With just four sessions in the week, mixed sentiment gripped the KSE after a bearish spell. The week's highlights were some major corporate result announcements. The index closed down 90 points, or 1.1 percent, to 8319 level. Average volume traded over the week declined by 15 percent to 254 million shares compared to 297 million of previous week. Average weekly turnover also shrunk to $467 million, 15 percent down from previous week's $548 million.
After smashing 6.1 percent down preceding week, the index rebounded on Monday on the back of heavy buying in cement and oil companies, closing up 1.4 percent at 8408 level. With the introduction of November counters, futures positions had leveraged to some extent, providing liquidity in the market. Cement sector's upside was mainly due to its planned growth in production from 18 million tons per annum to over 30 millon tons per annum in the next four years.
Moreover, the impact of earthquake also continued. Lucky Cement increase in production by 2000 tons a day led to its upper circuit at Rs 68.55. DGKC, MLCF, FCCL and DCL all closed on their upper circuits.
In the banking sector, rumours of renewed foreign buying in MCB and NBP led them to close on their upper circuits. In the oil sector, PSO closed on its upper cap while POL gained 4 percent to close at Rs 411.75.
Without any CFS session, the market opened on a positive note on Tuesday, gaining 0.9 percent. But it could not sustain above the 8450 level, and plunged 1.1 percent to 8316 level at the close. Volatility prevailed on the back of banking and oil-related stocks.
The downward trend prevailed in the market on Wednesday, due to the settlement of October counters. The index closed down 0.98 percent at 8235 level. The market opened on a positive note making an intra-day high of 0.5percent (40 points) but could not sustain that level and plunged down 2.4 percent (200 points) on the back of some negative rumours regarding PTCL privatisation delay, pushing the stock down 4.9 percent to Rs 60.00. Rumours of the final date for settlement on PTCL issue also renewed interest in PTCL.
Results poured in all through the week, with some above expectations and others below expectations. Cement companies on average reported above average results, while banks reported earnings inline with expectations. PTCL also reported earnings, which were very close to expectations, while Nishat Chunian reported below expected earnings. Some results were still in the process of being published as KSE was closed on Friday and Saturday, and will open on Monday.
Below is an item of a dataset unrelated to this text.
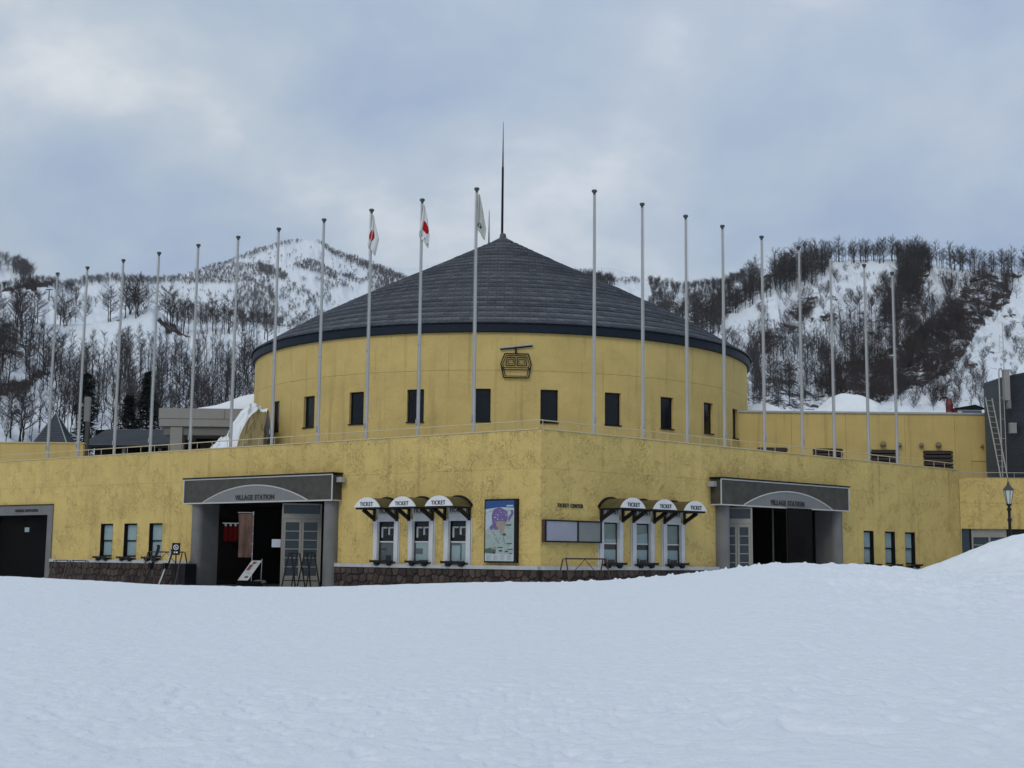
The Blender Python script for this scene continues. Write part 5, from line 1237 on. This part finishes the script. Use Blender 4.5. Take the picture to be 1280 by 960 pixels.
# ================================================================== left background buildings
cb = empty('concrete_pavilion', (-17, 80, 0), 'beige concrete pavilion with a deep flat canopy left of the round hall', 'building')
bx = lambda a, b, y0, y1, z0, z1, nm, m, p_=cb: MB().box(a + 17, b + 17, y0 - 80, y1 - 80, z0, z1).build(nm, M[m], p_)
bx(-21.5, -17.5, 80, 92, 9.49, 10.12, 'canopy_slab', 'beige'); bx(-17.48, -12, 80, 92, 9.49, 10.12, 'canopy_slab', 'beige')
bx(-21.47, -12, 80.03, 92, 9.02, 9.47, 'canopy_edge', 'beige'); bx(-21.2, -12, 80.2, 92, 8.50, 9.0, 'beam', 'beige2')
bx(-20.78, -20.05, 80.1, 80.9, 0, 9.0, 'column', 'beige'); bx(-19.8, -12, 82.6, 82.9, 0, 8.5, 'rear_wall', 'dark')
for k_ in range(6): bx(-19.5 + k_ * 1.15, -18.5 + k_ * 1.15, 82.5, 82.59, 5, 8.2, 'door_panel', 'seam')
# snow on its roof
heap('snow_slab', -19.4, -13.0, 80.25, 85, 10.13, [(-19.4, 10.3), (-19.2, 10.4), (-18.3, 10.62), (-17.5, 10.95), (-17.0, 11.2), (-16.1, 11.4), (-13.0, 11.6)], 'wedge of snow lying on the flat canopy of the beige pavilion', 11, amp=.05)
# snow drift against the drum
def mound(name, prof_, y0_, y1_, zb, label, m, seed, amp=.3):
    nx_, ny_ = 80, 40; x0_, x1_ = prof_[0][0], prof_[-1][0]
    xs = np.linspace(x0_, x1_, nx_); v = np.linspace(0, 1, ny_); A_, V_ = np.meshgrid(xs, v, indexing='ij')
    hx = np.interp(A_, [p_[0] for p_ in prof_], [p_[1] for p_ in prof_]) - zb
    front = np.minimum(V_ / .45, 1) ** .5; bk_ = np.clip((1 - V_) / .4, 0, 1) ** .7; k_ = front * bk_
    N_ = fbm(A_ * 1.7, V_ * 4, seed, 5, .6)
    N2_ = fbm(A_ * 5, V_ * 11, seed + 3, 4, .6); X_ = A_ + (.22 * N_ + .10 * N2_) * k_; Y_ = y0_ + (y1_ - y0_) * V_ - (.3 * N_ + .14 * N2_) * k_; Zm = zb - .05 + hx * k_ + amp * k_ * (N_ * .5 + N2_ * .16)
    return grid_mesh(name, np.stack([X_, Y_, Zm], -1), M[m], label=label, cat='snow', kind='stuff')
mound('snow_drift', [(-16.2, 5.5), (-15.8, 6.5), (-15.3, 6.95), (-14.9, 7.45), (-14.6, 7.5), (-14.3, 8.2), (-13.9, 8.8), (-13.5, 9.0), (-13.0, 9.05), (-12.6, 8.8)], 66.0, 69.5, 5.45, 'white crumbly edge of the snow drift on the terrace left of the round hall', 'pile', 61, .7)
mound('stained_drift', [(-14.0, 5.5), (-13.85, 6.5), (-13.7, 7.3), (-13.5, 7.8), (-13.2, 8.2), (-12.8, 8.5), (-12.4, 8.4)], 65.7, 67.0, 5.45, 'yellow brown stained side of the snow drift against the round hall', 'stain', 63, .9)

shed = empty('open_shed', (-24.3, 84, 0), 'dark slate roofed open shed behind the left wing', 'shed')
rf = MB(); rs = [(-26.7, 9.45), (-20.5, 9.45), (-20.5, 8.12), (-27.6, 8.12)]
nrow = 14
for k_ in range(nrow):
    f0, f1 = k_ / nrow, (k_ + 1) / nrow
    xl0, xl1 = -27.6 + .9 * f0, -27.6 + .9 * f1; z0_, z1_ = 8.12 + 1.33 * f0, 8.12 + 1.33 * f1; y0_, y1_ = 84 + 3 * f0, 84 + 3 * f1
    rf.add([(xl0 + 24.3, y0_ - 84, z0_ + .04), (3.8, y0_ - 84, z0_ + .04), (3.8, y1_ - 84, z1_), (xl1 + 24.3, y1_ - 84, z1_), (xl0 + 24.3, y0_ - 84, z0_), (3.8, y0_ - 84, z0_)], [(0, 1, 2, 3), (4, 5, 1, 0)])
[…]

Fahad Majid Hasan, research analyst from Alfalah Securities, said that with hardly two trading sessions left this week, "we expect the market to remain lacklustre". Although the recent corporate announcements are expected to create positive sentiment, a lot would depend on PTCL.
Tariq Hussain Khan, research analyst at Atlas Investment Bank, said the main reason attributable to volatility was the final week of all major corporate financial result announcements and the notorious issue regarding the sale of PTCL to Etisalat. Earnings of almost all companies were in line with market expectations. Judging from the trend of the market, a short to medium-term range set at the KSE-100 Index is 8250-8750.
"Therefore, with the results season now over, we expect the market to remain range-bound with relatively less volatility. However, any unprecedented major fundamental change cannot be ruled out, which can result in the market to escape the expected range."
Waleed Mohsin, research analyst from KASB Equities, said that the PTCL issue is going to dictate the market sentiment. "With Eid holidays around the corner and only a few trading sessions remaining, we believe that market activity would be limited and the market could remain under pressure. We advise our investors to go long in fundamentally strong scrips. We recommend a buy on Azgard Nine, Chenab Ltd, Fauji Bin Qasim, Kapco, ICI Pakistan, Nishat Chunian, Nishat Mills, Packages, and POL."